Take the JobTread Pathfinder Quiz →Frequently Asked Questions
Assemblies in JobTread are saved groups of estimate items — labor, materials, and subcontractor costs — organized as reusable units of work. When you add an assembly to an estimate, you enter a single quantity driver (like linear feet of wall or square feet of floor) and the assembly calculates every line item automatically based on pre-built quantity formulas. Assemblies eliminate the need to rebuild common scope items from scratch on every estimate.

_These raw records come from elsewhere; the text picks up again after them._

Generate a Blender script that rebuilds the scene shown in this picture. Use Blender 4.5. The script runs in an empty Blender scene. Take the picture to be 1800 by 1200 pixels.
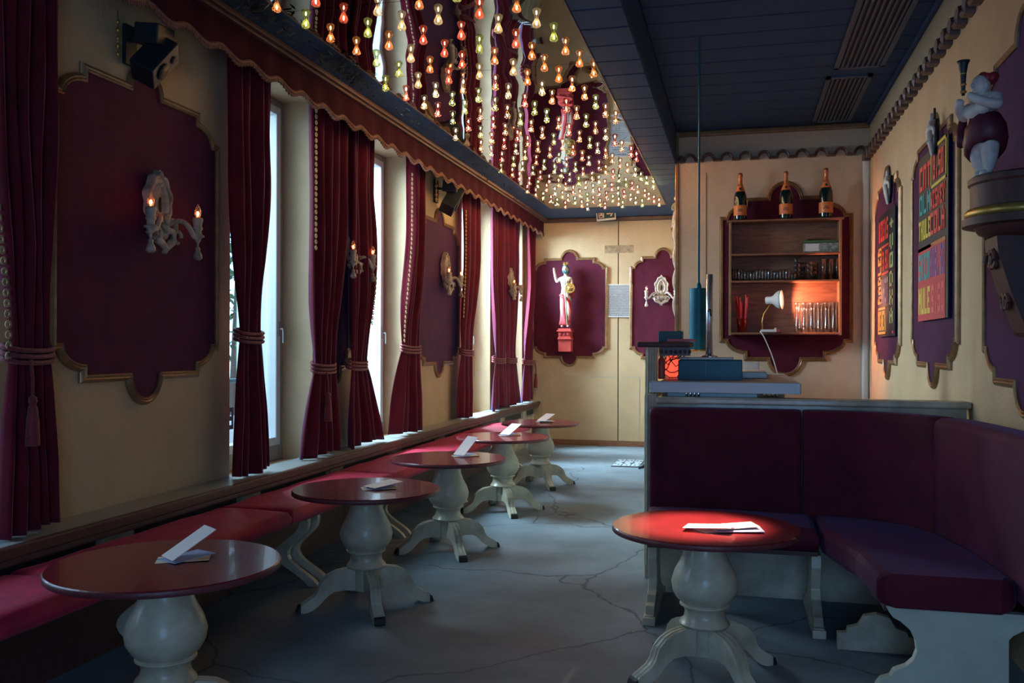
import bpy, bmesh, math, random
from mathutils import Vector, Matrix
random.seed(7)
PI = math.pi
scn = bpy.context.scene
COL = scn.collection

# ------------------------------------------------------------------ camera
TH, ROLL, FPX, HY, HC = math.atan(397/1600), 0.003, 1600.0, 608.0, 1.55
cam_d = bpy.data.cameras.new('camera'); cam = bpy.data.objects.new('camera', cam_d); COL.objects.link(cam)
cam_d.sensor_width = 36; cam_d.lens = 36*FPX/1800; cam_d.shift_y = (HY-600)/1800; cam_d.clip_start = .05; cam_d.clip_end = 200
cam.matrix_world = Matrix.Translation((0, 0, HC)) @ Matrix.Rotation(TH, 4, 'Z') @ Matrix.Rotation(PI/2, 4, 'X') @ Matrix.Rotation(ROLL, 4, 'Z')
scn.camera = cam

# ------------------------------------------------------------------ world and large lights
w = bpy.data.worlds.new('world'); scn.world = w; w.use_nodes = True
bg = w.node_tree.nodes['Background']; bg.inputs[0].default_value = (.42, .70, 1, 1); bg.inputs[1].default_value = 3.4
scn.view_settings.view_transform = 'Standard'; scn.view_settings.look = 'None'
scn.view_settings.exposure = 0.0; scn.view_settings.gamma = 1; scn.view_settings.use_curve_mapping = False
try:
    scn.cycles.use_denoising = True; scn.cycles.caustics_reflective = False; scn.cycles.caustics_refractive = False
    scn.cycles.max_bounces = 8; scn.cycles.sample_clamp_indirect = 4; scn.cycles.transparent_max_bounces = 16
except Exception: pass

def light(name, kind, loc, rot, power, color, **k):
    d = bpy.data.lights.new(name, kind); d.energy = power; d.color = color
    for a, v in k.items(): setattr(d, a, v)
    o = bpy.data.objects.new(name, d); COL.objects.link(o); o.location = loc; o.rotation_euler = rot
    return o
WINS = [(2.2, 3.45), (5.456, 6.68), (7.5, 8.85), (10.72, 12.05), (12.9, 13.95)]
WZ0, WZ1 = .70, 3.50
SKYP = (3, 34, 200, 300, 290)
for (a, b), pw_ in zip(WINS, SKYP):      # daylight falling through each window opening
    p = light('window_daylight', 'AREA', (-3.98, (a+b)/2, (WZ0+WZ1)/2), (0, -PI/2, 0), 1, (1, 1, 1), shape='RECTANGLE', size=WZ1-WZ0, size_y=b-a)
    p.data.cycles.is_portal = True
    light('sky_daylight', 'AREA', (-4.6, (a+b)/2-.25, 3.15), (0, -math.radians(52), math.radians(8)), pw_, (.62, .86, 1), shape='RECTANGLE', size=1.3, size_y=b-a, spread=math.radians(115))
for y0_, tgt, pw_ in ((7.4, (-.15, 4.4, .5), 12), (9.6, (-.4, 6.6, .4), 18), (13.2, (-.6, 9.5, .3), 55)):   # low daylight slanting in from farther up the street
    src = Vector((-5.0, y0_, 2.65))
    light('slanting_daylight', 'AREA', src, (Vector(tgt)-src).to_track_quat('-Z', 'Y').to_euler(), pw_, (.72, .90, 1), shape='DISK', size=.9, spread=math.radians(50))
light('added_blue_fill', 'AREA', (.35, -1.6, 1.7), (PI/2, 0, math.radians(-5)), 68, (.27, .54, 1), shape='RECTANGLE', size=1.8, size_y=2.2)  # blue fill light added behind the viewpoint; the rear wall has no door
light('table_spot', 'SPOT', (.25, 5.3, 3.85), Vector((-.44, -.90, -3.15)).to_track_quat('-Z', 'Y').to_euler(), 3100, (1, .66, .48), spot_size=math.radians(13.2), spot_blend=.75, shadow_soft_size=.06)

# ------------------------------------------------------------------ helpers
def P(px, py, ax, v):
    c, s = math.cos(ROLL), math.sin(ROLL)
    dx, dy = px-900, py-600
    X = c*dx+s*dy; Y = 600-s*dx+c*dy
    d = Vector((-math.sin(TH)*FPX+math.cos(TH)*X, math.cos(TH)*FPX+math.sin(TH)*X, -(Y-HY)))
    o = Vector((0, 0, HC)); k = 'XYZ'.index(ax)
    return o + d*((v-o[k])/d[k])

MATS = {}
def M(name, col, rough=.5, metal=0, var=0, vs=6, col2=None, bump=0, bs=60, sheen=0, sheen_col=(1, 1, 1), coat=0, spec=.5, emit=None, es=0, stretch=None, trans=0, alpha=1):
    m = bpy.data.materials.new(name); m.use_nodes = True; nt = m.node_tree; N = nt.nodes; L = nt.links
    b = N['Principled BSDF']; b.inputs['Base Color'].default_value = (*col, 1); b.inputs['Roughness'].default_value = rough
    b.inputs['Metallic'].default_value = metal; b.inputs['Specular IOR Level'].default_value = spec
    b.inputs['Sheen Weight'].default_value = sheen; b.inputs['Sheen Tint'].default_value = (*sheen_col, 1); b.inputs['Sheen Roughness'].default_value = .4
    b.inputs['Coat Weight'].default_value = coat; b.inputs['Transmission Weight'].default_value = trans
    if emit: b.inputs['Emission Color'].default_value = (*emit, 1); b.inputs['Emission Strength'].default_value = es
    if var or bump:
        tc = N.new('ShaderNodeTexCoord'); mp = N.new('ShaderNodeMapping'); L.new(tc.outputs['Object'], mp.inputs[0])
        if stretch: mp.inputs['Scale'].default_value = stretch
    if var:
        n = N.new('ShaderNodeTexNoise'); n.inputs['Scale'].default_value = vs; n.inputs['Detail'].default_value = 6; n.inputs['Roughness'].default_value = .6
        L.new(mp.outputs[0], n.inputs[0]); r = N.new('ShaderNodeValToRGB'); L.new(n.outputs[0], r.inputs[0])
        c2 = col2 or tuple(c*(1-var) for c in col)
        r.color_ramp.elements[0].position = .35; r.color_ramp.elements[1].position = .65
        r.color_ramp.elements[0].color = (*c2, 1); r.color_ramp.elements[1].color = (*col, 1)
        L.new(r.outputs[0], b.inputs['Base Color'])
    if bump:
        n = N.new('ShaderNodeTexNoise'); n.inputs['Scale'].default_value = bs; n.inputs['Detail'].default_value = 3
        L.new(mp.outputs[0], n.inputs[0]); bp = N.new('ShaderNodeBump'); bp.inputs['Strength'].default_value = bump; bp.inputs['Distance'].default_value = .01
        L.new(n.outputs[0], bp.inputs['Height']); L.new(bp.outputs[0], b.inputs['Normal'])
    MATS[name] = m; return m
def glassy(name, tint, t=.7, tl=0, gl_rough=.05, tcol=None):
    """clear or coloured thin glass: light passes, edges glint"""
    m = bpy.data.materials.new(name); m.use_nodes = True; nt = m.node_tree; N = nt.nodes; L = nt.links; N.remove(N['Principled BSDF'])
    tr = N.new('ShaderNodeBsdfTransparent'); tr.inputs[0].default_value = (*tint, 1)
    gl = N.new('ShaderNodeBsdfGlossy'); gl.inputs[0].default_value = (1, 1, 1, 1); gl.inputs['Roughness'].default_value = gl_rough
    lw = N.new('ShaderNodeLayerWeight'); lw.inputs[0].default_value = 1-t
    mx = N.new('ShaderNodeMixShader'); L.new(lw.outputs['Facing'], mx.inputs[0]); L.new(tr.outputs[0], mx.inputs[1]); L.new(gl.outputs[0], mx.inputs[2])
    out = mx
    if tl:
        ts = N.new('ShaderNodeBsdfTranslucent'); ts.inputs[0].default_value = (*(tcol or tint), 1)
        m2 = N.new('ShaderNodeMixShader'); m2.inputs[0].default_value = tl; L.new(mx.outputs[0], m2.inputs[1]); L.new(ts.outputs[0], m2.inputs[2]); out = m2
    L.new(out.outputs[0], N['Material Output'].inputs[0]); MATS[name] = m; return m

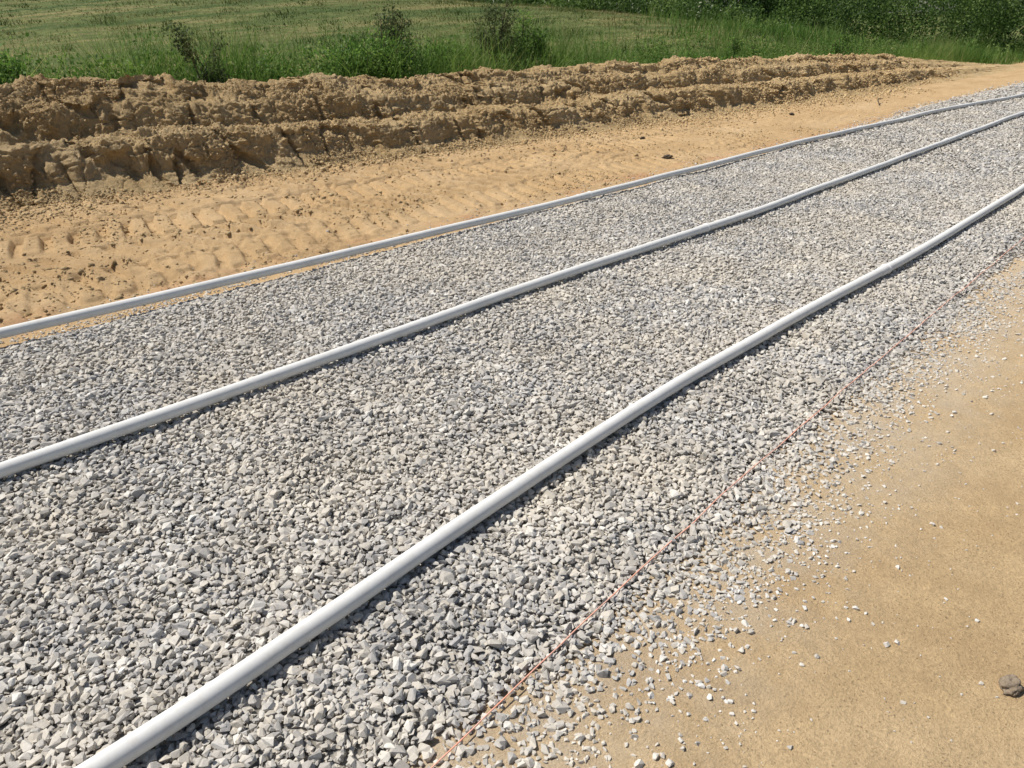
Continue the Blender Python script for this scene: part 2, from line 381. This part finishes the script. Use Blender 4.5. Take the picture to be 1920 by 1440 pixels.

Go to Settings, then Item Library, then create a New Item and select Assembly as the type. Name the assembly specifically (e.g., "Exterior Wall Framing per LF"), then add component items with unit costs and quantity formulas. Test the assembly against a closed job with known actual costs before using it on live estimates. Update unit costs quarterly or whenever material prices shift significantly.
Most residential builders need 10–15 assemblies to cover 70–80% of their common scope. Start with the assemblies for your highest-volume work — typically framing, drywall, rough plumbing, and tile. Add assemblies for specialty scope as you win that work. More assemblies isn't better; accurate, well-tested assemblies are better. Fifty poorly-tested assemblies are worse than ten tested ones.
Yes. Assemblies stored in your JobTread Item Library are available to anyone on your team with estimating access. This is one of the primary reasons to build an assembly library — it allows you to delegate estimating work without requiring the estimator to carry all the pricing knowledge in their head. Your assembly library becomes the methodology that any team member can apply correctly.
Update assembly unit costs at least quarterly, or immediately when a material price shifts more than 8% from your current assembly pricing. The most reliable approach is to compare assembly unit costs against your most recent supplier invoices whenever you close a job. A 20-minute monthly pass catching any significant drift keeps your estimates accurate without requiring a dedicated review session.